Because the city was originally settled by the Portugese, who founded the city on a bay, which they named “the Good Bay”, or “Bom Bahia”. When the English took control of the city, they anglicized it to Bombay. In 1995, the Maratha/Hindu nationalist/religious party Shiv Sena, which controlled the state that Bombay was in, changed the name of the city to Mumbai, because they considered the old name a foreign, non Maratha, influence, and part of Shiv Sena’s platform is the removal of foreign or non-Hindu values and ideas.

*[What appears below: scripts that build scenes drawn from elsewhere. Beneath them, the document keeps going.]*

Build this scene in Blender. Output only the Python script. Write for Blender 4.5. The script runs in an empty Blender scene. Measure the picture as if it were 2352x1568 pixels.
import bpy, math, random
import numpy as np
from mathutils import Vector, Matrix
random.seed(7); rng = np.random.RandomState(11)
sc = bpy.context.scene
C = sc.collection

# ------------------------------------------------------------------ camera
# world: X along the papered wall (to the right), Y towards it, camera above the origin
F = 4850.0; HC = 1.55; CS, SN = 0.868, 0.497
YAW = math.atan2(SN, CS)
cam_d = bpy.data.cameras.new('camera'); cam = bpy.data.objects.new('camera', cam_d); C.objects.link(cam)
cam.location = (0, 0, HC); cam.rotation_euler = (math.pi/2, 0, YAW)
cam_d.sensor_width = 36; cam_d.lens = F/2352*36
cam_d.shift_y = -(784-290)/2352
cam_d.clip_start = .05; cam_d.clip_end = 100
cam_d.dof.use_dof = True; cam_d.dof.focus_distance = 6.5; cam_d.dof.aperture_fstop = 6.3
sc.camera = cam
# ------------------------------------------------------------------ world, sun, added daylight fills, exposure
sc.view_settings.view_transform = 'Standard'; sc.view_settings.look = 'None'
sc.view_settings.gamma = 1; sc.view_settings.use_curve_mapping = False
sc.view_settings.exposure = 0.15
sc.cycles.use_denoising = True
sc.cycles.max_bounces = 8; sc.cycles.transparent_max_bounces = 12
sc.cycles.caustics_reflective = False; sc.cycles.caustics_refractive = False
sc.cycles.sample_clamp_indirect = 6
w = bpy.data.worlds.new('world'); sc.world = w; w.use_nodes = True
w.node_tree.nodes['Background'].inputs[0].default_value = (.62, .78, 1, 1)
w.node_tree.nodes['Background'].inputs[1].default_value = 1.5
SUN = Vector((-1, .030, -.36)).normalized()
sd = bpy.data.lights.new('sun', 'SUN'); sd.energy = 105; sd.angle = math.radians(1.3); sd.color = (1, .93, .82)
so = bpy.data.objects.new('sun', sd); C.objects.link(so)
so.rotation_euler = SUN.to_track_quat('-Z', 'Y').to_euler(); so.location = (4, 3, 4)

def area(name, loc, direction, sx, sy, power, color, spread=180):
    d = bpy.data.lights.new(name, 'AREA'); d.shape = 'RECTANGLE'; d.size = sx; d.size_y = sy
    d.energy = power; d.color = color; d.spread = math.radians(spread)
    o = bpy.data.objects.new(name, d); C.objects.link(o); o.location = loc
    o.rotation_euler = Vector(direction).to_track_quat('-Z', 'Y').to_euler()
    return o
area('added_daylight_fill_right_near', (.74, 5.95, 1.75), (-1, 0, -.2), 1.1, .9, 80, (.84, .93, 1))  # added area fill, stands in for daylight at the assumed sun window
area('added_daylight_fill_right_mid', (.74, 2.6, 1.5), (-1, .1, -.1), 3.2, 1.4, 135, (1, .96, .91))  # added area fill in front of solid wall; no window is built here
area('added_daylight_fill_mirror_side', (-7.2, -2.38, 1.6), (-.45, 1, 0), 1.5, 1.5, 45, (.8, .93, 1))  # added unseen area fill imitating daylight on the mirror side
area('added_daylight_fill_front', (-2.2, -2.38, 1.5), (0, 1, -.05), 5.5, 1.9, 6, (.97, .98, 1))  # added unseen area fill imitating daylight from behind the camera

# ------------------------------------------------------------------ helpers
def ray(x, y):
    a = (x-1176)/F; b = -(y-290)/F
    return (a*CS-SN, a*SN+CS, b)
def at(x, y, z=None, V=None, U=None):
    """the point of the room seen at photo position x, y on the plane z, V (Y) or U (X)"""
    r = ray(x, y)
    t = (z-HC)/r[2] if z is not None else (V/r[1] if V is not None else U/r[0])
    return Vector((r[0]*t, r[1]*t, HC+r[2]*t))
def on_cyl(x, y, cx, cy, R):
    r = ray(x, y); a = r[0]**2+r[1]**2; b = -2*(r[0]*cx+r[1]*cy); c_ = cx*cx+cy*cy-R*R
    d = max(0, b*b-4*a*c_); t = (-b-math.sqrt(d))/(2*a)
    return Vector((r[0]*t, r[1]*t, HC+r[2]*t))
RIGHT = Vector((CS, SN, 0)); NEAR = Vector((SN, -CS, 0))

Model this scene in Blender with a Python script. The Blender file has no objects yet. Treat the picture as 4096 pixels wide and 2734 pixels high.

The Rs in Burma and Myanmar are both silent; it’s apparently the fault of various British people that they made it into the spelling - note that the British, non-rhotic pronunciations are closer to the original sounds than the American ones. “Myanma” is merely a historical pronunciation of the word “Baama”, which - as I understand - is the pronunciation in Burmese. Why they decided to unearth an archaic pronunciation of the same word and declare it the name of their country is beyond me.
And, of course, “Wallachia” is the land of the Vlachs. “Vlachs” being the former general term for people who speak Romanian.
Or, more precisely, “White Ruthenia.”
For a time, Madagascar was calling itself the Malagasy Republic.
Malaysia was once called “Malaya,” a term which in its narrow sense refers to the Malay Peninsula, but in a broader sense, refers to all Malay-speaking lands, which includes much of Indonesia.
The change came many years after independence.
French Somaliland → Afars and Issas → Djibouti
Rio Muni → Equatorial Guinea
Abyssinia → Ethiopia
True, but England is just a division of the United Kingdom.
As you clearly explained, the United Kingdom is the same country that was once just called England, and every time it added new territory, it changed its name.
New Hebrides --> Vanuatu
Gilbert Islands --> Kiribati
Friendly Islands --> Tonga
Ellice Islands --> Tuvalu
I’m not sure about this.
My neighbours are Iranian, from Tehran. Persia and Iran seem to be interchangeable for them. I’ll see what they have to say.